The delegates are putting on a boisterous show of unity with both
Sanders and Clinton being loudly cheered during the roll call. Yesterday
protest chants were audible.
9.32am: Unmoved by
Bernie Sanders’ plea for party unity behind Hillary Clinton, several
hundred Sanders supporters chanting “Bernie or bust!” took to the
streets under the hot sun for another round of protests. They held a
rally at City Hall, then made their way down Broad Street to the
convention site. A crowd of thousands had gathered outside the subway
station closest to the Wells Fargo Centre. The crowd consisted of an
assortment of protesters espousing a variety of causes, but mostly
Sanders supporters and other Clinton foes on the left. Some gathered
around a radio to hear what was happening inside the hall, and when
Clinton’s name was placed in nomination, a chant of “Nominate Sanders!”
went up.
9.30am: Vice-President Joe Biden says
the most ardent of Bernie Sanders’ supporters will eventually end up
voting for Hillary Clinton, not Donald Trump. Biden told reporters at
the convention that he doesn’t think the Democratic Party is fractured.
He says Sanders’ supporters have changed the party in a positive way. He
says they just need a little time to get over the fact that Clinton is
the presumptive presidential nominee. And Biden tells ABC that those
supporters aren’t going to pull the lever for Trump “for God’s sake”.
9.25am: The roll call vote of states begins.
Georgia Congressman John Lewis says the party will shatter the glass
ceiling again with the election of Clinton, as it did with the election
of President Barack Obama. He talks about struggling people who haven’t
had pay increases and students dealing with debt. Clinton, he says, will
be a “uniter” who will “break down the barriers”. He tells the
convention the nation had made “too much progress and we are not going

Congressman John Lewis of Georgia. Photo / AP
9.10am: The first speaker in the roll call
to support Hillary Clinton is Maryland Senator Barbara Mikulski who
describes the candidate as “duty driven”. Mikulski was the first
Democratic woman to be elected to the Senate in her own right.
The nomination process is underway in the convention arena with
delegates speaking in support of defeated candidate Bernie Sanders.
Supporters of Sanders plan to support him during the roll call.
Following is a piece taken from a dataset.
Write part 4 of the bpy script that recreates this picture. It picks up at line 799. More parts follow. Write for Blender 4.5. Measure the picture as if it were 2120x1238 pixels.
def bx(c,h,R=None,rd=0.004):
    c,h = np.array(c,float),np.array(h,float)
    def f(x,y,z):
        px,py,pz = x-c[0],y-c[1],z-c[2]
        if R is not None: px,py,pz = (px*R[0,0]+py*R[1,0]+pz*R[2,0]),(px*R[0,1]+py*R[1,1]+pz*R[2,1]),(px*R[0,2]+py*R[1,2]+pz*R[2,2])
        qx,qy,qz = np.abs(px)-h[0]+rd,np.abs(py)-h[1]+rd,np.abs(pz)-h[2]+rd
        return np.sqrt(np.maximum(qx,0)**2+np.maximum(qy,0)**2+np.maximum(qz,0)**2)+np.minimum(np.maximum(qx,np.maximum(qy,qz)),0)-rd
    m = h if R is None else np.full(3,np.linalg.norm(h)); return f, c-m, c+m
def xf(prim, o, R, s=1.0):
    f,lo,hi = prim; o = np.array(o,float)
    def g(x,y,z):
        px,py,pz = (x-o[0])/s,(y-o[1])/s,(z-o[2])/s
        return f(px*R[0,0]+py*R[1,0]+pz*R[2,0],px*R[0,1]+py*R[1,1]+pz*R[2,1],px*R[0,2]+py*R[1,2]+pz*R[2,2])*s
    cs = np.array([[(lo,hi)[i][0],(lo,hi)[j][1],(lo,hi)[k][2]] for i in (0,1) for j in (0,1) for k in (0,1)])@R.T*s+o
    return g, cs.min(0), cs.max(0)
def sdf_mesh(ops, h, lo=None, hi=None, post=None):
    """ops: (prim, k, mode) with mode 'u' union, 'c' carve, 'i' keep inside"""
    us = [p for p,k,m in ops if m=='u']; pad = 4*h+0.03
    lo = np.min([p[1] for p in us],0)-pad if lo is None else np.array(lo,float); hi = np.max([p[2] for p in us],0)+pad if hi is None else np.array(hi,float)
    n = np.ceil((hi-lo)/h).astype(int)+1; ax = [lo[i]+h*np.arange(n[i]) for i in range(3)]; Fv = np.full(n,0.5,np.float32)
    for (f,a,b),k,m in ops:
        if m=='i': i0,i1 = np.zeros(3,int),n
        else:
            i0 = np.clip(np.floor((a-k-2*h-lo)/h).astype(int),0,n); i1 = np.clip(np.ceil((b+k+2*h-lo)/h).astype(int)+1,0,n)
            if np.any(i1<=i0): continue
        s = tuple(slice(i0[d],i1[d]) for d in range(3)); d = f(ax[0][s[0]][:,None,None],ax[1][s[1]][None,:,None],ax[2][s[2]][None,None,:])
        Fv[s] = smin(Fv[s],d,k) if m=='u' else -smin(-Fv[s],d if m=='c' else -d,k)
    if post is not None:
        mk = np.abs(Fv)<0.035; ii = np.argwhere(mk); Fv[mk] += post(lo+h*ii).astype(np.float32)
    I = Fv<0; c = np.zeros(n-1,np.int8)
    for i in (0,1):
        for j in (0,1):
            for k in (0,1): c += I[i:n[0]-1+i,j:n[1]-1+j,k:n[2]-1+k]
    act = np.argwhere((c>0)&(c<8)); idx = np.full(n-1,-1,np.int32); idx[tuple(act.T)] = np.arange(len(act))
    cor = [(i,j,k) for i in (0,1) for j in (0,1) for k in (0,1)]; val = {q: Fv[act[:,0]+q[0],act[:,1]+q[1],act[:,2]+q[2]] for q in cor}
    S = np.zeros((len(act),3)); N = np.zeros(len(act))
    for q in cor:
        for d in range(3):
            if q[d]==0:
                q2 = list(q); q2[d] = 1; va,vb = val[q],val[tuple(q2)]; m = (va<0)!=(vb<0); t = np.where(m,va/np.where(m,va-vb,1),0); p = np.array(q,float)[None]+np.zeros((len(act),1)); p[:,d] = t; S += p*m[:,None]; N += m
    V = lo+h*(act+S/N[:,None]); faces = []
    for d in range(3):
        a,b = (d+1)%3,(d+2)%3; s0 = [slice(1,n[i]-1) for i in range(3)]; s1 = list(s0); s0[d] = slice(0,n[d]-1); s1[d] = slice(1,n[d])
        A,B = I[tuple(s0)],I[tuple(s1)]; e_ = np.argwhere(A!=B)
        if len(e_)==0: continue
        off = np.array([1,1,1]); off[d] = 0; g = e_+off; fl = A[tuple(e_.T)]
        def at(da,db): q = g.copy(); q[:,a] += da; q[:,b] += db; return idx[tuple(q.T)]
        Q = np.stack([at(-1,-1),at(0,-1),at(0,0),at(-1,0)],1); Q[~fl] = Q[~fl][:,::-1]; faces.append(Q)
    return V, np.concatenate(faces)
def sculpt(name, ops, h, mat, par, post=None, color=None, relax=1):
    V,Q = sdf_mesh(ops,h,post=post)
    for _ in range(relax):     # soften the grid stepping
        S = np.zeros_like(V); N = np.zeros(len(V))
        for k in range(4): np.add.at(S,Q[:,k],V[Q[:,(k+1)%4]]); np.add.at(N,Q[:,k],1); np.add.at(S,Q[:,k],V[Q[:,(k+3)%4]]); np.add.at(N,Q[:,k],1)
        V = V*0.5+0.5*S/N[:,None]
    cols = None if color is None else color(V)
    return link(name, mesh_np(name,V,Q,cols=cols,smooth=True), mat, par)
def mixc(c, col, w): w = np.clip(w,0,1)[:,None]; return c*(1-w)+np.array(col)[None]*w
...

But the
Vermont senator has acknowledged he won’t have enough delegates to win
the nomination. Thousands of Sanders supporters and protesters are
rallying near one of the entrances.
8.55am: “She
fights for everything Donald Trump fights against,” says Kentucky
Secretary of State Alison Lundergan Grimes, characterising Hillary
Clinton as a fighter for the powerless. She dubs Trump an “unqualified
bully”. She’s stressing Clinton’s support for equal pay for women,
voting rights, affordable healthcare and pensions for retired coal
miners. Grimes describes Clinton as a family-oriented grandmother who
enjoys watching HGTV and eating Buffalo wings. A chant of “Hillary!”
goes up at the end.
8.45am: Former Senator Tom
Harkin of New York kicks off the day with a speech about the rights of
people with disabilities. It is the 26th anniversary of the signing of
the Americans with Disabilities Act.